ABSTRACT

Molara Ogundipe-Leslie, one of Nigeria’s leading scholars in women’s studies and women-in-development studies, was born in Ogun State. Her parents, the late Right Rev. L. M. Ogundipe and Chief Mrs. Grace Tayo Ogundipe, were among the earliest Nigerian Christian converts, and so she had an early exposure to Western education. Taught early by her mother, an elementary-school teacher, Ogundipe-Leslie later attended the then University College at Ibadan, from which she graduated with a First Class Honors degree in English in 1963. The years a little before and after Nigeria’s independence, which took place in 1960, saw great changes in the lives of Nigerians. It was during her undergraduate years at Ibadan at this time that Ogundipe-Leslie found her voice as a writer.
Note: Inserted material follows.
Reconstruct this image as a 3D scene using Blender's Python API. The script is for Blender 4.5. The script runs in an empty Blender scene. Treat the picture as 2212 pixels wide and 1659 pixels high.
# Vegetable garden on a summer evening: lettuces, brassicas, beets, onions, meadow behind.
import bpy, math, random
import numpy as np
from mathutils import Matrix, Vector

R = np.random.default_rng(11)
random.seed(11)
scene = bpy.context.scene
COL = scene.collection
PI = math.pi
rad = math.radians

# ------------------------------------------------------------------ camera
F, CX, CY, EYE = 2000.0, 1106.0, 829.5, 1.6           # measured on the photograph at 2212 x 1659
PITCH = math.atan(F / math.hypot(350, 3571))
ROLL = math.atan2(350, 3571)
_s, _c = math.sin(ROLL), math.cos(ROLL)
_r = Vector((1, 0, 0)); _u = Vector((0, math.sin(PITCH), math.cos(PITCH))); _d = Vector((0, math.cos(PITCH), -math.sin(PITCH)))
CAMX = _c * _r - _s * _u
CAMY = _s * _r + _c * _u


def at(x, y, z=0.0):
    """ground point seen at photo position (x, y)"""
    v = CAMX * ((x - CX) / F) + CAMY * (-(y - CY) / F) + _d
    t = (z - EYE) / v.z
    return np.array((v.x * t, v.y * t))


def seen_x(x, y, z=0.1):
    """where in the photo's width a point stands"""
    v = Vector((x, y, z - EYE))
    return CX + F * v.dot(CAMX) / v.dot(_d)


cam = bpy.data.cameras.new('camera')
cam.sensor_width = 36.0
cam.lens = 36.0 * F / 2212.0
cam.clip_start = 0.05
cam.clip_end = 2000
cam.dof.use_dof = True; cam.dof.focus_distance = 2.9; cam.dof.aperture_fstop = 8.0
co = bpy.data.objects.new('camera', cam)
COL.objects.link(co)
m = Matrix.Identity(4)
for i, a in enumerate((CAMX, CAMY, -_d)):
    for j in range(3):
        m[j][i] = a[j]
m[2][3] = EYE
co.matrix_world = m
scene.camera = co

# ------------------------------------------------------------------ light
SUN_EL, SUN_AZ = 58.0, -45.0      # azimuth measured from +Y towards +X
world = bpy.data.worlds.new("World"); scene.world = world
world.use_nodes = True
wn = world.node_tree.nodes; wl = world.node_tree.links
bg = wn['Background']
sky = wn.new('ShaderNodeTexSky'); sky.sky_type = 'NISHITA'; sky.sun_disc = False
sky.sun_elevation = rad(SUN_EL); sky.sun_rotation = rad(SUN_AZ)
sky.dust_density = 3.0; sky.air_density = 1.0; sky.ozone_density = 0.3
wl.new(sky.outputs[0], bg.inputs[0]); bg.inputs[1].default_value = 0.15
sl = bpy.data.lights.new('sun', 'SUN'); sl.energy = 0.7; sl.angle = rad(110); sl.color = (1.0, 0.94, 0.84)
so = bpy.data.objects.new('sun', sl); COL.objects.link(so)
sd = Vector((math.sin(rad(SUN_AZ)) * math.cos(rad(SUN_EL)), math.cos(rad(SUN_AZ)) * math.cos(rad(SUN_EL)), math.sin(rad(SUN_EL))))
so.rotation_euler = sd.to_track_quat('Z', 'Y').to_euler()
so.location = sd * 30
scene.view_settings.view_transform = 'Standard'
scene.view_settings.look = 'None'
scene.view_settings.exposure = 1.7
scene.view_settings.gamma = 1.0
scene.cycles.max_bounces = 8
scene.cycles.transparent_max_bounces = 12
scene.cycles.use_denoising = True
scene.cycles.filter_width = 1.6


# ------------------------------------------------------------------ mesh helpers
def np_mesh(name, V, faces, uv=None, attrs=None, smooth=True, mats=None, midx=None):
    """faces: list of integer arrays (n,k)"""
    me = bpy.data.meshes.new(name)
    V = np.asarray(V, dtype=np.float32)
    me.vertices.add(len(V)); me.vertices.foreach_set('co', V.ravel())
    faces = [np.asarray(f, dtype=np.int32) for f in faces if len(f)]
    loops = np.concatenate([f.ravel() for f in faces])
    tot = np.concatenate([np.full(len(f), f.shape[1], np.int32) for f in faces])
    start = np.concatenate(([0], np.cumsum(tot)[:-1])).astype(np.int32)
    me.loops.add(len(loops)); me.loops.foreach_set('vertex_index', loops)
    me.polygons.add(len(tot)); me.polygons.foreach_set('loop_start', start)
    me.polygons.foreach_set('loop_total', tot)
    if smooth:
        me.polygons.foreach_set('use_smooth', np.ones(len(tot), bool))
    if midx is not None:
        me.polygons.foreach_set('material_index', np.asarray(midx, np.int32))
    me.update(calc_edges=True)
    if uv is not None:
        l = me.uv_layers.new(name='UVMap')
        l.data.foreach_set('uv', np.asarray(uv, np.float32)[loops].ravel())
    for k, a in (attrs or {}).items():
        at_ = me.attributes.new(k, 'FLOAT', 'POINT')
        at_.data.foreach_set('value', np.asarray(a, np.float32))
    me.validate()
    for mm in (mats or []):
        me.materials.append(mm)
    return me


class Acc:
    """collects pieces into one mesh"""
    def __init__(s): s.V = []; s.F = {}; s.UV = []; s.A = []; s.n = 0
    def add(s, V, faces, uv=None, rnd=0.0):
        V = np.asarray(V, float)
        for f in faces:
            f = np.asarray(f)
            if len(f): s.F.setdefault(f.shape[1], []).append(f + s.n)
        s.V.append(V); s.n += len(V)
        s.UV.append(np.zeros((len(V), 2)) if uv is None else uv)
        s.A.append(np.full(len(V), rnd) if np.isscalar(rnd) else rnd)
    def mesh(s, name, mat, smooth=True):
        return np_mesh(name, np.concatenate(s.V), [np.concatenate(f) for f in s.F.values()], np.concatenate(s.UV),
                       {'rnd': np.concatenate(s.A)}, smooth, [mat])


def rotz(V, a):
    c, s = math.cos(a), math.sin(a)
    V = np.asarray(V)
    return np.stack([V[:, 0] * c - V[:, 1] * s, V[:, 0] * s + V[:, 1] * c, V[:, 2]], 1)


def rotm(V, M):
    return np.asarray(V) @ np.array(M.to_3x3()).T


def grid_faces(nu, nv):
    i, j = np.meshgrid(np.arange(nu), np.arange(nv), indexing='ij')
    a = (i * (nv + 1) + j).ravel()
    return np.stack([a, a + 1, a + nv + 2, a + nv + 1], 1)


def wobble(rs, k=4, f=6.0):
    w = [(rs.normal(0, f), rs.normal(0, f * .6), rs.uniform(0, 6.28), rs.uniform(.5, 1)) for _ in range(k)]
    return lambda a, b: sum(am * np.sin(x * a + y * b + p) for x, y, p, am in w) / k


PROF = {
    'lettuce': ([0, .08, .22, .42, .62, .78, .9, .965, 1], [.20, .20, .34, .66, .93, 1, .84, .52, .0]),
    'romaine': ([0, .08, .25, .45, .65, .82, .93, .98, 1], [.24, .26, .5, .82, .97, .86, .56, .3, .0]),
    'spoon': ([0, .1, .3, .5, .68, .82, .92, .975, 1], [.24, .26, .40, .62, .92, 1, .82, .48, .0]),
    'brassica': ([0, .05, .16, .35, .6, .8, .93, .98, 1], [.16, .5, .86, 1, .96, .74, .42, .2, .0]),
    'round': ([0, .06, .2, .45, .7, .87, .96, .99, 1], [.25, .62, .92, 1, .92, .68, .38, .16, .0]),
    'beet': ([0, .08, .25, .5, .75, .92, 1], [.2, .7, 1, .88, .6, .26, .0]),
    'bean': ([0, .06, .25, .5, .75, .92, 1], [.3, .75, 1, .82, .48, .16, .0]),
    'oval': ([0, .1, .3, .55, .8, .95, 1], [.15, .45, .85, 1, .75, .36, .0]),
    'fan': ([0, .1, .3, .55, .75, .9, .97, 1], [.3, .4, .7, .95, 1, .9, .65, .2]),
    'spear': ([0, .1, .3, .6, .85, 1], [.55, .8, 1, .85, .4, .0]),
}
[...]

The English Department at the time, under the leadership of two prominent scholars, Molly Mahood and Ulli Beier, became a center of creativity. It launched the Mbari Artists and Writers Club and gave support to the Horn, a student poetry and criticism magazine founded by J. P. Clark, in which Clark himself as well as other major figures—Abiola Irele, Wole Soyinka, and Christopher Okigbo—who were later to give direction to literary creativity in Nigeria also made their debut as writers. She participated actively in the Mbari Artists and Writers Club and wrote poetry and criticism for the Horn. Her student publications reveal her nuanced attitude to the events of that time and laid a solid foundation for her long struggle for women’s rights and her commitment to the dual tasks of theoretical work and practical action in advocacy.